§ **Task to complete**
Copy the lines that follow, keeping every character the same.

§ **Material**
'''

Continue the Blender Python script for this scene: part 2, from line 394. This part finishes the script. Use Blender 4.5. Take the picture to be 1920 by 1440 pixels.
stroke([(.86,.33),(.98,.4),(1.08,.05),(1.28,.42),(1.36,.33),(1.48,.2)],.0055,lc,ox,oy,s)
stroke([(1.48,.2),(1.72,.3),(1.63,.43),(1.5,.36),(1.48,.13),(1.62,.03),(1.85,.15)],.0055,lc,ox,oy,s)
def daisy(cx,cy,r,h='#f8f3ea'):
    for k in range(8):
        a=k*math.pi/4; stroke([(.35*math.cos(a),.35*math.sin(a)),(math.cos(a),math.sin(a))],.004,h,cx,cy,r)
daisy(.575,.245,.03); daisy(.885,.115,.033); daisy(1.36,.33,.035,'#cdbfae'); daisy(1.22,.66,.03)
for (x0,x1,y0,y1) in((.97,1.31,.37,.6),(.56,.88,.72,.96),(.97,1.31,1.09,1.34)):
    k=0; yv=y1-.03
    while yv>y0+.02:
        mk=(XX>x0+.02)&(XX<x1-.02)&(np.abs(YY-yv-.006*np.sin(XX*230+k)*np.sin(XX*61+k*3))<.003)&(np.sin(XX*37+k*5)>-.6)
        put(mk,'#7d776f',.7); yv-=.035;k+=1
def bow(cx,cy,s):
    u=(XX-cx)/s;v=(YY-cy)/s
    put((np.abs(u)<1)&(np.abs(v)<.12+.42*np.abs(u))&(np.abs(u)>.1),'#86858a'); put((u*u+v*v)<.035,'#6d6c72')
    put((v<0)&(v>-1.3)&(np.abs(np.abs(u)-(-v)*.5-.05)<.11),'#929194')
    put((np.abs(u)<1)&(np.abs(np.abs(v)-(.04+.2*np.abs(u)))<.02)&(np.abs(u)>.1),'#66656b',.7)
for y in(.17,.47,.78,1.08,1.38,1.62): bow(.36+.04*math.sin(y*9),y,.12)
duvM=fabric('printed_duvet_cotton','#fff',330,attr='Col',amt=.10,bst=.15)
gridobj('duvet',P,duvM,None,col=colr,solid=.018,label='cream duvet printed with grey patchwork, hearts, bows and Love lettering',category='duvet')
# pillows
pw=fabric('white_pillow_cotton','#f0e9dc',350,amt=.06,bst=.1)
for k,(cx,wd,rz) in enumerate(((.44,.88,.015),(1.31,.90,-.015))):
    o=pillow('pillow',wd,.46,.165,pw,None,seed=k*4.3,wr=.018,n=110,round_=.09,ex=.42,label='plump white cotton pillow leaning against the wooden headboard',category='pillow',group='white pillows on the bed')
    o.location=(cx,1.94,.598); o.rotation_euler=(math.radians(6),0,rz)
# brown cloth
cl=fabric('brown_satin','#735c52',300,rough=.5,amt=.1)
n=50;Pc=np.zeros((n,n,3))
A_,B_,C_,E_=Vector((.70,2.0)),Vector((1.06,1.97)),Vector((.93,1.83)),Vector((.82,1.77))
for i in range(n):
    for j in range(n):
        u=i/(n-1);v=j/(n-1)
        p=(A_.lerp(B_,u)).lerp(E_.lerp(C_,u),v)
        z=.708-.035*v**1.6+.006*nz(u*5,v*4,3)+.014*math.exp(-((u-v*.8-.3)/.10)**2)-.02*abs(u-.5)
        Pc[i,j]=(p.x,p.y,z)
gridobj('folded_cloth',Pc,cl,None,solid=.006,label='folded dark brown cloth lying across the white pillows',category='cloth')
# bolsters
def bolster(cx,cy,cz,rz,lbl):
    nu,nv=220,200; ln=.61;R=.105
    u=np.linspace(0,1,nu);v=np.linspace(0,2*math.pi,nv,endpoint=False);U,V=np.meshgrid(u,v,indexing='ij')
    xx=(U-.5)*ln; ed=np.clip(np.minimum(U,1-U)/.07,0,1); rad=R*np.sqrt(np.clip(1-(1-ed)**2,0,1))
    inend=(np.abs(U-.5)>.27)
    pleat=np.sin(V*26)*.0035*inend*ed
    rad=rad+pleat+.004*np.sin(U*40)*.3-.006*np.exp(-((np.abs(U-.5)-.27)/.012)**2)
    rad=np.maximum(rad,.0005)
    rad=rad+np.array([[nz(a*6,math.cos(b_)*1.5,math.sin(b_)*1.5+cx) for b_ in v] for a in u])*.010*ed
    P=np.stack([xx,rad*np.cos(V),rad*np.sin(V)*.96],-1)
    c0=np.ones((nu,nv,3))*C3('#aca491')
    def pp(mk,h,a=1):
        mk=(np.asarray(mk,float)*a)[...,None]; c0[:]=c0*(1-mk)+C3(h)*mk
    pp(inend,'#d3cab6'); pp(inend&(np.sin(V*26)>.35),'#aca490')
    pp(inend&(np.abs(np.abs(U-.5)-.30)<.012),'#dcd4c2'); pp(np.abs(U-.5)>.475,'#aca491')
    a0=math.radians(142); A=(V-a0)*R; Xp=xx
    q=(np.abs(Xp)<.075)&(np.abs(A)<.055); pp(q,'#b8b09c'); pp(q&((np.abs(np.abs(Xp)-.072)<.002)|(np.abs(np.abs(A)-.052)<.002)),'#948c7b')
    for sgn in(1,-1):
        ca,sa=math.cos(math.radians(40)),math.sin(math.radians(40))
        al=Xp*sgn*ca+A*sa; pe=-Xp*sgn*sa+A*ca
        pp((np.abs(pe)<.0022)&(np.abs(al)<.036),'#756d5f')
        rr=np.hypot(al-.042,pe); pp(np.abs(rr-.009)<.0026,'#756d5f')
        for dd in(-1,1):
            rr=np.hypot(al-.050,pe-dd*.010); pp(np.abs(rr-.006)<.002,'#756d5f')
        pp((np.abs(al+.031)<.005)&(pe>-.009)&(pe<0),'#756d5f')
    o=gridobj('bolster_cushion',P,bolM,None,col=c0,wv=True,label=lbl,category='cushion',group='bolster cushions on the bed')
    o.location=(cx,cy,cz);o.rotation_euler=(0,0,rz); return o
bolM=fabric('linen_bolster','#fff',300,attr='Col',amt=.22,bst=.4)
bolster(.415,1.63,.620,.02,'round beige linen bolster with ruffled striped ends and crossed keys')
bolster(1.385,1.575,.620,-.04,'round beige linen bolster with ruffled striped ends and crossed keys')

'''

§ **Full response**
Continue the Blender Python script for this scene: part 2, from line 394. This part finishes the script. Use Blender 4.5. Take the picture to be 1920 by 1440 pixels.
stroke([(.86,.33),(.98,.4),(1.08,.05),(1.28,.42),(1.36,.33),(1.48,.2)],.0055,lc,ox,oy,s)
stroke([(1.48,.2),(1.72,.3),(1.63,.43),(1.5,.36),(1.48,.13),(1.62,.03),(1.85,.15)],.0055,lc,ox,oy,s)
def daisy(cx,cy,r,h='#f8f3ea'):
    for k in range(8):
        a=k*math.pi/4; stroke([(.35*math.cos(a),.35*math.sin(a)),(math.cos(a),math.sin(a))],.004,h,cx,cy,r)
daisy(.575,.245,.03); daisy(.885,.115,.033); daisy(1.36,.33,.035,'#cdbfae'); daisy(1.22,.66,.03)
for (x0,x1,y0,y1) in((.97,1.31,.37,.6),(.56,.88,.72,.96),(.97,1.31,1.09,1.34)):
    k=0; yv=y1-.03
    while yv>y0+.02:
        mk=(XX>x0+.02)&(XX<x1-.02)&(np.abs(YY-yv-.006*np.sin(XX*230+k)*np.sin(XX*61+k*3))<.003)&(np.sin(XX*37+k*5)>-.6)
        put(mk,'#7d776f',.7); yv-=.035;k+=1
def bow(cx,cy,s):
    u=(XX-cx)/s;v=(YY-cy)/s
    put((np.abs(u)<1)&(np.abs(v)<.12+.42*np.abs(u))&(np.abs(u)>.1),'#86858a'); put((u*u+v*v)<.035,'#6d6c72')
    put((v<0)&(v>-1.3)&(np.abs(np.abs(u)-(-v)*.5-.05)<.11),'#929194')
    put((np.abs(u)<1)&(np.abs(np.abs(v)-(.04+.2*np.abs(u)))<.02)&(np.abs(u)>.1),'#66656b',.7)
for y in(.17,.47,.78,1.08,1.38,1.62): bow(.36+.04*math.sin(y*9),y,.12)
duvM=fabric('printed_duvet_cotton','#fff',330,attr='Col',amt=.10,bst=.15)
gridobj('duvet',P,duvM,None,col=colr,solid=.018,label='cream duvet printed with grey patchwork, hearts, bows and Love lettering',category='duvet')
# pillows
pw=fabric('white_pillow_cotton','#f0e9dc',350,amt=.06,bst=.1)
for k,(cx,wd,rz) in enumerate(((.44,.88,.015),(1.31,.90,-.015))):
    o=pillow('pillow',wd,.46,.165,pw,None,seed=k*4.3,wr=.018,n=110,round_=.09,ex=.42,label='plump white cotton pillow leaning against the wooden headboard',category='pillow',group='white pillows on the bed')
    o.location=(cx,1.94,.598); o.rotation_euler=(math.radians(6),0,rz)
# brown cloth
cl=fabric('brown_satin','#735c52',300,rough=.5,amt=.1)
n=50;Pc=np.zeros((n,n,3))
A_,B_,C_,E_=Vector((.70,2.0)),Vector((1.06,1.97)),Vector((.93,1.83)),Vector((.82,1.77))
for i in range(n):
    for j in range(n):
        u=i/(n-1);v=j/(n-1)
        p=(A_.lerp(B_,u)).lerp(E_.lerp(C_,u),v)
        z=.708-.035*v**1.6+.006*nz(u*5,v*4,3)+.014*math.exp(-((u-v*.8-.3)/.10)**2)-.02*abs(u-.5)
        Pc[i,j]=(p.x,p.y,z)
gridobj('folded_cloth',Pc,cl,None,solid=.006,label='folded dark brown cloth lying across the white pillows',category='cloth')
# bolsters
def bolster(cx,cy,cz,rz,lbl):
    nu,nv=220,200; ln=.61;R=.105
    u=np.linspace(0,1,nu);v=np.linspace(0,2*math.pi,nv,endpoint=False);U,V=np.meshgrid(u,v,indexing='ij')
    xx=(U-.5)*ln; ed=np.clip(np.minimum(U,1-U)/.07,0,1); rad=R*np.sqrt(np.clip(1-(1-ed)**2,0,1))
    inend=(np.abs(U-.5)>.27)
    pleat=np.sin(V*26)*.0035*inend*ed
    rad=rad+pleat+.004*np.sin(U*40)*.3-.006*np.exp(-((np.abs(U-.5)-.27)/.012)**2)
    rad=np.maximum(rad,.0005)
    rad=rad+np.array([[nz(a*6,math.cos(b_)*1.5,math.sin(b_)*1.5+cx) for b_ in v] for a in u])*.010*ed
    P=np.stack([xx,rad*np.cos(V),rad*np.sin(V)*.96],-1)
    c0=np.ones((nu,nv,3))*C3('#aca491')
    def pp(mk,h,a=1):
        mk=(np.asarray(mk,float)*a)[...,None]; c0[:]=c0*(1-mk)+C3(h)*mk
    pp(inend,'#d3cab6'); pp(inend&(np.sin(V*26)>.35),'#aca490')
    pp(inend&(np.abs(np.abs(U-.5)-.30)<.012),'#dcd4c2'); pp(np.abs(U-.5)>.475,'#aca491')
    a0=math.radians(142); A=(V-a0)*R; Xp=xx
    q=(np.abs(Xp)<.075)&(np.abs(A)<.055); pp(q,'#b8b09c'); pp(q&((np.abs(np.abs(Xp)-.072)<.002)|(np.abs(np.abs(A)-.052)<.002)),'#948c7b')
    for sgn in(1,-1):
        ca,sa=math.cos(math.radians(40)),math.sin(math.radians(40))
        al=Xp*sgn*ca+A*sa; pe=-Xp*sgn*sa+A*ca
        pp((np.abs(pe)<.0022)&(np.abs(al)<.036),'#756d5f')
        rr=np.hypot(al-.042,pe); pp(np.abs(rr-.009)<.0026,'#756d5f')
        for dd in(-1,1):
            rr=np.hypot(al-.050,pe-dd*.010); pp(np.abs(rr-.006)<.002,'#756d5f')
        pp((np.abs(al+.031)<.005)&(pe>-.009)&(pe<0),'#756d5f')
    o=gridobj('bolster_cushion',P,bolM,None,col=c0,wv=True,label=lbl,category='cushion',group='bolster cushions on the bed')
    o.location=(cx,cy,cz);o.rotation_euler=(0,0,rz); return o
bolM=fabric('linen_bolster','#fff',300,attr='Col',amt=.22,bst=.4)
bolster(.415,1.63,.620,.02,'round beige linen bolster with ruffled striped ends and crossed keys')
bolster(1.385,1.575,.620,-.04,'round beige linen bolster with ruffled striped ends and crossed keys')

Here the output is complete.